John Rand, Patent for paint tube, 1843.

Regular price
€2.500,00 EUR
Regular price
Sale price
€2.500,00 EUR
Patent for the invention of the paint tube

 

 

John Goffe Rand (1801-1873).

Patent to John Rand for an invention.

Ireland, March 6th, 1843.

 

 

Single vellum plano sheet, 71 x 71 cm. Calligraphic manuscript in ink on vellum, with a large elaborate printed etched border with portrait of Queen Victoria. With a blue paper piece pasted on with 2 Irish 5 pounds blind stamped on it and 2 pieces of paper money pasted at the same place on verso (proof of payment). Manuscript in ink in the same calligraphic hand on verso: “Patent to John Rand for an invention” and in a different hand some contemporary notes as proof of receipt.

 

Patent awarded for the revolutionary collapsible paint tube, invented by the American painter and inventor John Goffe Rand. The patent is granted for 14 years in Ireland for the use of “Improvements in making and closing metallic collapsible [sic] vessels”.
The paint tube allowed unused oil paint to be stored and used later without drying out, making it much easier for painters to work ‘en plein air’, completely altering the course of art history. Renoir famously said: “without colors in tubes, there would be no Cézanne, no Monet, no Pissarro, and no Impressionism”.
Rand’s tube was made of tin and had a screw-top, which was much more convenient than the fragile pig bladder or glass syringe. As a portrait painter Rand achieved little fame, but this invention marked his name amongst the great influencers of art history. He took out patents for metallic collapsible tubes in London on 6 March 1841 and 29 September 1842, and in America on 11 September 1841. The present patent is for Ireland, dated March 6th, 1843. This was soon after the London patents.
Due to the high price of tin it took some time to catch on with painters. By mid-1842 London colourmen were beginning to advertise Rand’s tubes and when finally the paint tube became widely used there arose a run on the patent, with other competitors quickly seeking patent their own version, such as paint makers Winsor & Newton in England.
According to the text in the present document Rand was living at Fitzroy Square in London at that time.
Rand’s personal papers and U.S. patents are being held by the Smithsonian.
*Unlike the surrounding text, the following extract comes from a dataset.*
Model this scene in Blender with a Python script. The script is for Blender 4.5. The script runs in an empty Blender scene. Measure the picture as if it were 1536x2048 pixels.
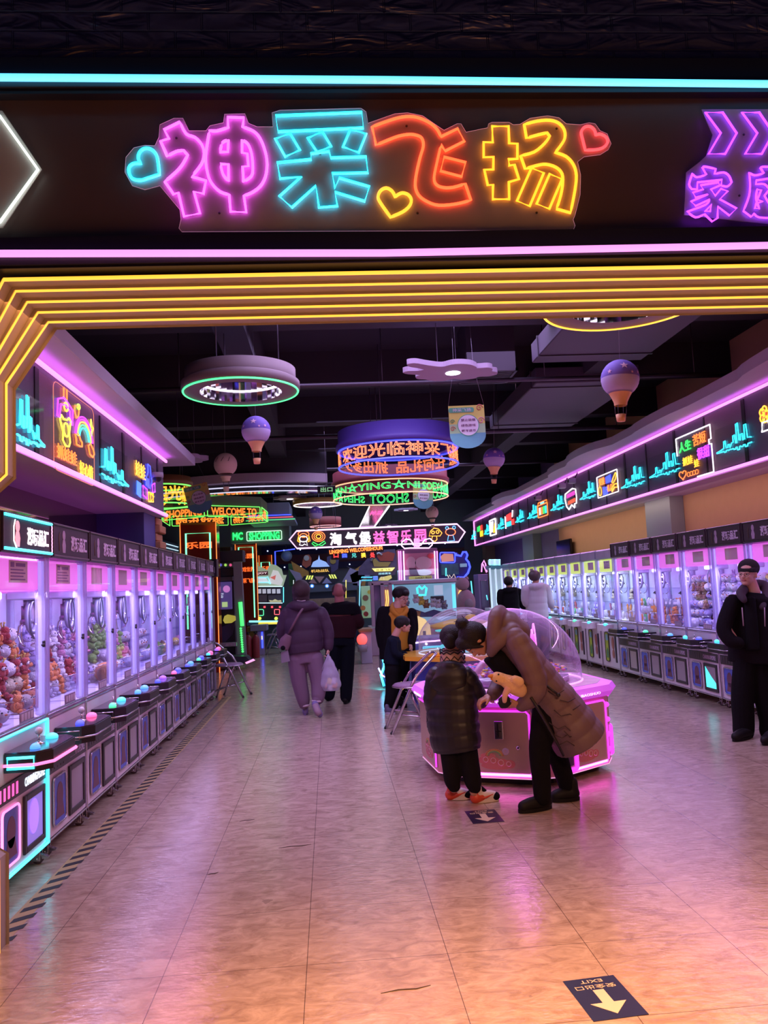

Reference: Alexander W. Katlan, American Artists’ Materials, 1992, pp. 450-453; Cory MacPherson, Inventions in the Visual Arts: From Cave Paintings to CAD. Cavendish Square: 2017, p. 43; Jean Renoir, Renoir: My Father. Mercury House, 1988, p. 734; National Portrait Gallery, British artists' suppliers, 1650-1950 – R.

Condition: lacks seal, (deliberate?) tear at the foot with loss not affecting text, folds. Annotation in blue ink on verso.